Later that night, I came across this, in one of the handouts we'd received during the course. It's an excerpt from the book: A Way of Seeing and the Spiritual Search for Visual Truth in Painting: The Teachings of Hensche, Hawthorne, and Chase, by Barbara Faulkner, PhD.
Richard Kelso believes that the lifelong "learning curve" of the painter means that every day the painter gets out of bed knowing "they're going to get whipped that day". For him, the daunting prospect of daily failure is balanced by hoping and imagining "that one day you're going to be able to paint well."
Two samples of color studies. At the top is a demo by Ja Fang Lu. Natalie Italiano created the one at the bottom.You can see here how a color study is not a finished painting, but is an exercise to understand the way colors relate to each other, in order to capture the feeling of illumination of your subject.
Colours should not be tormented. Colours should be applied simply, directly, and separately.
Rubens, "De Lumine et De Colores:" 1635
Ja Fang Lu, another one of our instructors, demonstrates a color study. A color study is not a finished painting, it's an opportunity to see color as a relationship, and to deepen perception.
These are the steps for a color study, from Studio Incamminati: - Consider a problem you want to explore
- Compose your color study so that you can make five to seven initial color statements
- Make a grisaille underpainting clearly differentiating what's lit and what's in shade.

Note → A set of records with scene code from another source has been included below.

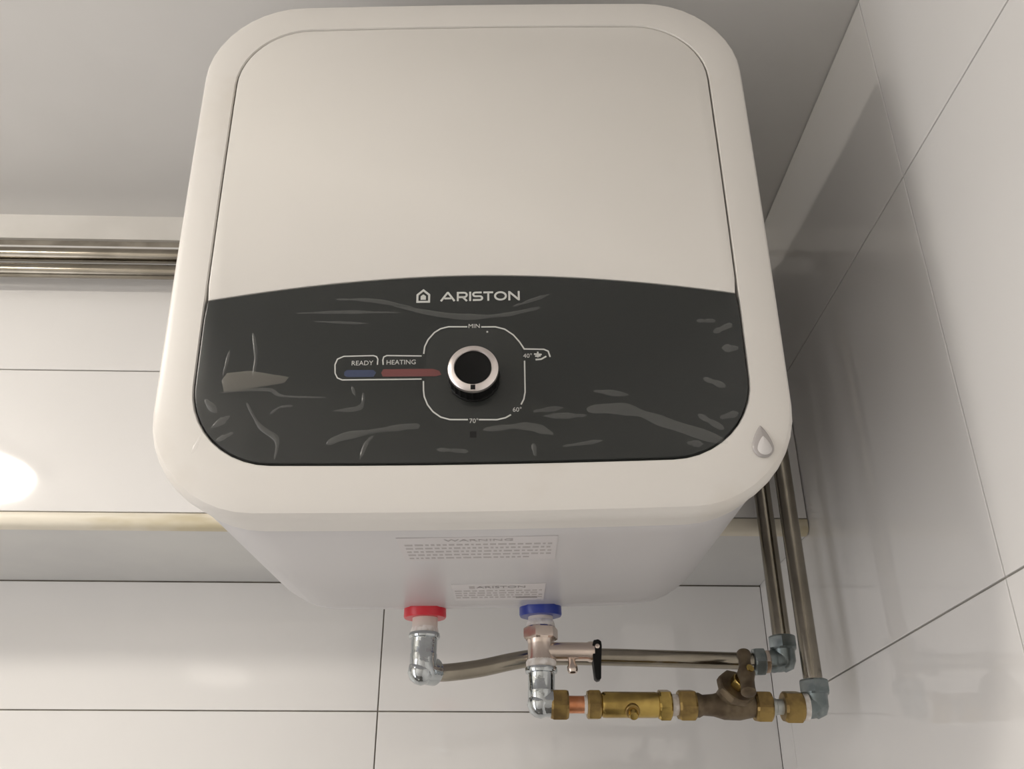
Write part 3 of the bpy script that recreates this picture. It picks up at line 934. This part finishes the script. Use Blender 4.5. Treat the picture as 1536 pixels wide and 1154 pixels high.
def corner_elbow(x, y, z, label, side_nut):
    t = thing('galvanised_elbow', label, 'pipe fitting', (x, y, z - .012), 'corner elbows')
    s = Sub(t)
    s.hex('nut', (x, y, z + .0200), DN, .0110, .0122, 'galv', .3)
    s.lathe('socket', [(0, .0098), (.002, .0090), (.010, .0088)], (x, y, z + .0098), DN, 'galv', 28)
    s.tube('bend', elbow_pts((x, y, z), (0, 0, 1), (-1, 0, 0), .0115, .0095), .0086, 'galv', 26)
    s.lathe('bend_cap', [(-.0088, 0), (-.006, .0064), (0, .0088), (.006, .0064), (.0088, 0)], (x, y, z), (0, 0, 1), 'galv', 26, 60)
    if side_nut:
        s.hex('side_nut', (x - .0260, y, z - .0005), XA, .0090, .0118, 'galv', .15)
        s.hex('inner_nut', (x - .0180, y, z - .0005), XA, .0050, .0100, 'nickel', .15)
    s.lathe('side_socket', [(0, .0082), (.004, .0092), (.006, .0088)], (x - .0138, y, z), XA, 'galv', 28)
    return t
P1 = (.2415, .765); P2 = (.2530, .738)
corner_elbow(P1[0], P1[1], .1578, 'grey galvanised elbow where the hot pipe turns up at the corner', True)
corner_elbow(P2[0], P2[1], .1182, 'lower grey galvanised elbow nearest the right tiled wall', False)

# wall pipes: along the upper wall, behind the heater, then down beside it
R0 = .0073
YP = YB - .0223
YQ = YP / S
def wall_pipe(label, p, zt, zb, grp):
    t = thing('steel_pipe', label, 'pipe', (p[0], p[1], zb), grp)
    s = Sub(t)
    path = fillet_path([((XL + .002) / S, YQ, zt), (p[0] - .006, YQ, zt), (p[0], p[1], zt - .012), (p[0], p[1], zb)], .022, 8)
    s.tube('pipe', path, R0, 'steel', 24)
    for x in (-1.05, -.62, -.20):
        s.lathe('clip', [(0, .0040), (.0145, .0040), (.0150, .0060), (.0172, .0060)], (x, YQ + .004, zt), (0, 1, 0), 'galv', 16)
        bm = bmesh.new()
        add_lathe(bm, [(-.006, R0 + .0002), (-.006, R0 + .0012), (.006, R0 + .0012), (.006, R0 + .0002)], s.l((x, YQ, zt)), XA, 24)
        finish(bm, 'clip_band', 'galv', t, 40)
wall_pipe('upper of two stainless pipes along the wall, turning down nearest the right wall', P2, .5747 / S, .136, 'wall pipes')
wall_pipe('lower of two stainless pipes along the wall, turning down behind the stop valve', P1, .5545 / S, .176, 'wall pipes')
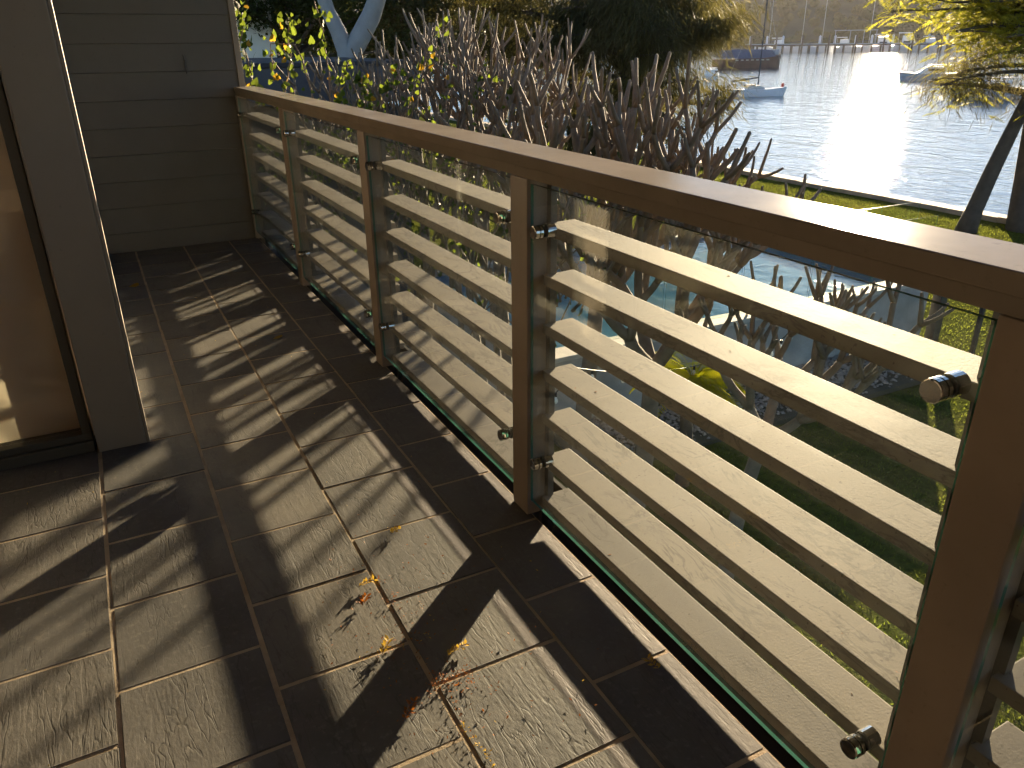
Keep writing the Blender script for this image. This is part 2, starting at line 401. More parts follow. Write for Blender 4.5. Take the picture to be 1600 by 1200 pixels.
# window that faces the camera
wf = thing('fixed_window', (-1.113, 2.70, 0), 'tall fixed window with dark frame beside the corner post', 'window')
fr_ = MB(); fr_.box(-1.90,-0.002,-0.010,0.075,0.0,0.038); fr_.build('sill', m_frame, wf, bevel=0.003)
MB().box(-1.90,-0.002,0.006,0.07,0.039,0.062).build('bottom_rail', m_frame, wf, bevel=0.002)
MB().box(-0.030,-0.002,0.006,0.07,0.063,2.40).build('jamb', m_frame, wf, bevel=0.002)
MB().box(-1.90,-1.86,0.006,0.07,0.063,2.40).build('jamb', m_frame, wf, bevel=0.002)
MB().box(-1.90,-0.002,0.006,0.07,2.401,2.46).build('head', m_frame, wf, bevel=0.002)
MB().box(-1.858,-0.032,0.035,0.041,0.064,2.399).build('pane', m_winglass, wf)
# glazing that faces the harbour, behind the post
sg = thing('sliding_door', (-1.02, 2.87, 0), 'glazed sliding door in the recess behind the corner post', 'door')
MB().box(-0.03,0.03,0.0,2.81,0.0,0.05).build('sill', m_frame, sg, bevel=0.002)
MB().box(-0.03,0.03,0.0,2.81,2.35,2.46).build('head', m_frame, sg, bevel=0.002)
for yy, ww in ((0.0,0.14), (1.42,0.05), (2.76,0.05)): MB().box(-0.028,0.028,yy,yy+ww,0.051,2.349).build('stile', m_frame, sg, bevel=0.002)
for yy, ww in ((0.141,1.278), (1.471,1.288)): MB().box(-0.003,0.003,yy,yy+ww,0.052,2.348).build('pane', m_winglass, sg)
# room behind the glass
m_plaster = simple('plaster', (0.78,0.68,0.60), 0.9, 0, 0.08, 2)
m_timber = simple('timber_floor', (0.42,0.30,0.21), 0.45, 0, 0.3, 3, stretch=(1,12,1))
room = MB(); room.box(-6.0,-1.06,2.80,5.66,-0.012,-0.001)
tag(room.build('room_floor', m_timber), kind='structure')
tag(MB().box(-6.0,-5.9,2.80,5.66,0,2.6).build('room_wall', m_plaster), kind='structure')
tag(MB().box(-6.0,-2.5,5.664,5.70,0,2.6).build('room_back_wall', m_plaster), kind='structure')
tag(MB().box(-6.0,-3.015,2.70,2.80,0,2.6).build('house_wall', m_plaster), kind='structure')
# curtain : sheer pleated cloth
M = Mat('sheer_cloth'); M.set((0.86,0.74,0.66), 0.9)
t = M.new('ShaderNodeBsdfTranslucent'); t.inputs[0].default_value = (0.88,0.80,0.72,1); mx = M.new('ShaderNodeMixShader'); mx.inputs[0].default_value = 0.6
M.l.new(M.p.outputs[0], mx.inputs[1]); M.l.new(t.outputs[0], mx.inputs[2]); M.l.new(mx.outputs[0], M.out.inputs['Surface']); m_cloth = M.m
b = MB(); n = 60
for i in range(n+1):
    x = -1.128-1.86*i/n; y = 2.788+0.0025*math.sin(i*0.5)+0.001*math.sin(i*1.7)
    b.v += [(x,y,0.012),(x,y+0.001,2.4)]
    if i: b.f.append((2*i-2,2*i,2*i+1,2*i-1)); b.mi.append(0)
cu = b.build('roller_blind', m_cloth, smooth=True, recalc=False); tag(cu, 'pale translucent blind drawn down inside the fixed window', 'blind')
sm = cu.modifiers.new('thickness','SOLIDIFY'); sm.thickness = 0.0015
m_low_bounce = simple('low_bounce_dark', (0.045,0.038,0.032), 0.7, spec=0.1)  # kept dark so the unseen house surfaces bounce little sunlight onto the floor
# unseen house side wall left of the camera, set close and dark, and the eave above
tag(MB().box(-2.5,-2.4,-3.5,2.695,-0.26,2.6).build('house_side_wall', m_low_bounce), kind='structure')
tag(MB().box(-2.6,0.6,-3.6,-3.5,-0.26,2.6).build('ambient_block_wall', m_low_bounce), kind='structure')  # added behind the camera to hold back ambient light
tag(MB().box(-6.2,0.95,-3.6,5.9,2.62,2.82).build('eave', m_low_bounce), kind='structure')  # unseen overhang carried further out to shut off more sky light

# ================================================================== RAILING
rail = thing('balcony_railing', (0, 2.0, 0), 'taupe balcony railing with glass panes over horizontal slats', 'railing')
RY = 2.0
# posts : (y0,y1)
posts = [(-0.850,-0.768),(0.418,0.500),(1.655,1.742),(2.925,3.008),(4.290,4.376)]
for ya, yb in ((-1.6,0.4585),(0.4600,2.9655),(2.9670,wallY-0.02)): MB().box(-0.022,0.112,ya-RY,yb-RY,0.975,1.004).build('handrail', m_rail, rail, bevel=0.003)
MB().box(-0.017,0.090,-1.6-RY,wallY-0.02-RY,0.950,0.9745).build('under_rail', m_rail, rail, bevel=0.002)
for a,c in posts: MB().box(-0.020,0.038,a-RY,c-RY,0.0005,0.9495).build('post', m_post, rail, bevel=0.003)
MB().box(-0.020,0.055,wallY-0.05-RY,wallY-0.022-RY,0.0005,0.9495).build('post', m_post, rail, bevel=0.003)
spans = [(-0.768,0.418),(0.500,1.655),(1.742,2.925),(3.008,4.290),(4.376,wallY-0.05)]
slat_z = [0.054+0.131*k for k in range(7)]
def standoff_mesh():
    b = MB(); n = 20
    def ring(x, r): return [(x, r*math.cos(2*math.pi*k/n), r*math.sin(2*math.pi*k/n)) for k in range(n)]
    b.loft([ring(-0.0365,0.0165),ring(-0.0375,0.0175),ring(-0.0375,0.0165),ring(-0.0375,0.001)][::-1], cap=True) if False else None
    b.loft([ring(-0.0365,0.0145),ring(-0.0360,0.0160),ring(-0.0340,0.0168),ring(-0.0240,0.0168)])
    b.loft([ring(-0.0215,0.0168),ring(-0.0145,0.0168)])
    b.loft([ring(-0.0020,0.0168),ring(0.0215,0.0168)])
    b.cur = 1; b.loft([ring(-0.0240,0.0150),ring(-0.0215,0.0150)]); b.loft([ring(-0.0145,0.0150),ring(-0.0125,0.0150)]); b.loft([ring(-0.0045,0.0150),ring(-0.0020,0.0150)])
    m = b.mesh('standoff', [m_chrome, m_rubber], False)
    bm = bmesh.new(); bm.from_mesh(m); bmesh.ops.recalc_face_normals(bm, faces=bm.faces); bm.to_mesh(m); bm.free(); return m
so_mesh = standoff_mesh()
SX0, SX1 = 0.024, 0.113
for a,c in spans:
    ln = c-a
    for z in slat_z:
        b = MB().box(SX0, SX1, a+0.006-RY, c-0.006-RY, -0.027, 0.0)
        b.build('slat', m_slat, rail, bevel=0.0022, loc=(0,0,z+random.uniform(-.0008,.0008)), rot=(0,-0.025+random.uniform(-.004,.004),0))
    # stiles that carry the slats, set just outside the glass
    MB().box(0.0225,0.095,a+0.0005-RY,a+0.045-RY,0.002,0.9490).build('stile', m_stile, rail) if False else None
    for ya, yb in ((a-0.02, a+0.040), (c-0.014, c+0.02)):
        MB().box(0.0405,0.058,ya-RY,yb-RY,-0.10,0.9490).build('stile', m_stile, rail)
    # glass pane
    g = MB(); X0,X1,Y0,Y1,Z0,Z1 = -0.0125,-0.0045,a+0.006-RY,c-0.006-RY,0.053,0.9385
    g.box(X0,X1,Y0,Y1,Z0,Z1); g.mi = [1,1,1,0,1,0]
    pane = g.build('pane', [m_glass, m_glass_edge], rail, recalc=False)
    for yy in (a+0.050-RY, c-0.058-RY):
        for z in (0.200, 0.834): link('standoff', so_mesh, pane, (0, yy, z), (random.uniform(0,6),0,0))
MB().box(0.002,0.14,-1.6-RY,wallY-0.03-RY,-0.27,-0.09).box(0.128,0.14,-1.6-RY,wallY-0.03-RY,-0.0895,0.018).build('gap_shade_channel', m_low_bounce, rail)  # outer lip added to shade the gap below the slats

# ================================================================== GARDEN
# raised pool with a concrete wall, coping and water
pool = thing('swimming_pool', (8.0, 8.5, ZG), 'raised swimming pool with a grey concrete front wall', 'pool')
PX0, PX1, PY0, PY1, PH = -4.0, 4.15, 0.0, 5.2, 1.15
MB().box(PX0, PX1, PY0+0.03, PY0+0.27, -0.3, PH-0.07).build('front_wall', m_concrete, pool)
MB().box(PX1-0.24, PX1, PY0+0.271, PY1-0.01, -0.3, PH-0.07).build('side_wall', m_concrete, pool)
MB().box(PX0, PX0+0.24, PY0+0.271, PY1-0.01, -0.3, PH-0.07).build('side_wall', m_concrete, pool)
MB().box(PX0, PX1, PY1, PY1+0.25, -0.3, PH-0.07).build('back_wall', m_concrete, pool)
k = 0; x = PX0-0.03
while x < PX1:
    MB().box(x+0.003, min(x+0.9,PX1+0.03)-0.003, PY0, PY0+0.36, PH-0.068, PH).build('coping_slab', m_coping, pool, bevel=0.006); x += 0.9
y = PY0+0.363
while y < PY1:
    MB().box(PX1-0.30, PX1+0.03, y+0.003, min(y+0.9,PY1+0.25)-0.003, PH-0.068, PH).build('coping_slab', m_coping, pool, bevel=0.006); y += 0.9
MB().box(PX0+0.245, PX1-0.245, PY0+0.275, PY1-0.005, PH-0.35, PH-0.17).build('pool_water', m_pool, pool)
# glass fence on the coping and along the lawn
m_fpost = simple('dark_post', (0.035,0.033,0.030), 0.5)
def glass_fence(name, p, q, h, npan, label, posts=True):
    p = Vector(p); q = Vector(q); d = q-p; L = d.length; rz = math.atan2(d.y, d.x)
    f = thing(name, p, label, 'fence', None, rz); w = L/npan
    for i in range(npan):
        g = MB().box(i*w+0.02, (i+1)*w-0.02, -0.005, 0.005, 0.06, h); g.mi = [1,1,0,1,0,1]
        g.build('pane', [m_fenceglass, m_glass_edge], f, recalc=False)
        for xx in (i*w+0.18, (i+1)*w-0.18): MB().tube([(xx,0,0),(xx,0,0.075)],0.022,10).build('spigot', m_chrome, f)
    return f
glass_fence('glass_fence', (4.6,8.62,ZG+PH), (12.1,8.62,ZG+PH), 1.15, 5, 'frameless glass fence standing on the pool coping')
glass_fence('glass_fence', (14.0,13.5,ZG), (18.6,13.5,ZG), 1.15, 3, 'frameless glass fence standing on the lawn by the leaning trunk')
for nm, p, h, w, lb in (('fence_post', (12.35,8.42), 1.35, 0.09, 'thick dark fence post at the end of the pool wall'),
                        ('fence_post', (12.25,7.55), 1.25, 0.035, 'thin dark fence post on the lawn beside the pool wall')):
    b = MB(); b.box(-w,w,-w,w,-0.2,h); b.box(-w-0.012,w+0.012,-w-0.012,w+0.012,h,h+0.03)
    tag(b.build(nm, m_fpost, loc=(p[0],p[1],ZG), bevel=0.006), lb, 'post', 'fence posts on the lawn')

# gravel along the wall
gn = 5200; gv = []
base = [(1,0,0),(-1,0,0),(0,1,0),(0,-1,0),(0,0,1),(0,0,-1)]
tri = [(0,2,4),(2,1,4),(1,3,4),(3,0,4),(2,0,5),(1,2,5),(3,1,5),(0,3,5)]
P = np.stack([RNG.uniform(4.2,11.9,gn), 8.52-np.abs(RNG.uniform(0,1,gn))**1.2*RNG.uniform(0.9,1.35,gn), np.full(gn,ZG+0.075)],1)
B = np.array(base)[None]*RNG.uniform(0.55,1.2,(gn,6,1))*RNG.uniform(0.018,0.042,(gn,1,1))*np.array([1,1,0.7])[None,None]
ang = RNG.uniform(0,6.28,gn); ca, sa = np.cos(ang)[:,None], np.sin(ang)[:,None]
Bx = B[:,:,0]*ca-B[:,:,1]*sa; By = B[:,:,0]*sa+B[:,:,1]*ca; B = np.stack([Bx,By,B[:,:,2]],2)
V = (P[:,None,:]+B)[:, np.array(tri).ravel(), :].reshape(-1,3)
m_gravel = simple('gravel', (0.27,0.235,0.20), 0.85, 0, 0.65, 11.0, kind='World')
gm = fast_mesh('gravel', V, 3, m_gravel); tag(link('gravel', gm), 'grey pebble gravel strip at the foot of the pool wall', 'gravel', kind='stuff')
tag(MB().box(4.0,11.95,7.15,8.5,ZG-0.1,ZG+0.062).build('garden_bed', m_hill), kind='structure')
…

- Make strong statements of color, maintaining the differentiation of what's lit and what's in shade.
- Use enough paint to make definite color statements.
- Make each statement a strong identifiable color.
- Cover the entire canvas, and make adjustments to individual color statements to relate to the whole.
- Keep scanning the entire set-up and the entire canvas to adjust colors. Try not to stare into a color, but instead look at colors around and next to it. Flick your eyes, blur your vision, and shake your head to see the color in relation to what's around it.
- Continue to make adjustments until no further adjustment suggests itself.
- Evaluate the color study by how well it conveys the sense and feeling of the set up.
The next stage, after closed grisaille, was adding tonal variations to the painting. We were encouraged to stick with just three tones; light, medium and dark.
The painting on the top is my first attempt. The one on the bottom is my final tonal painting before we moved on to color studies. It's one where I felt that something was "happening," where the concepts I was learning were starting to come together.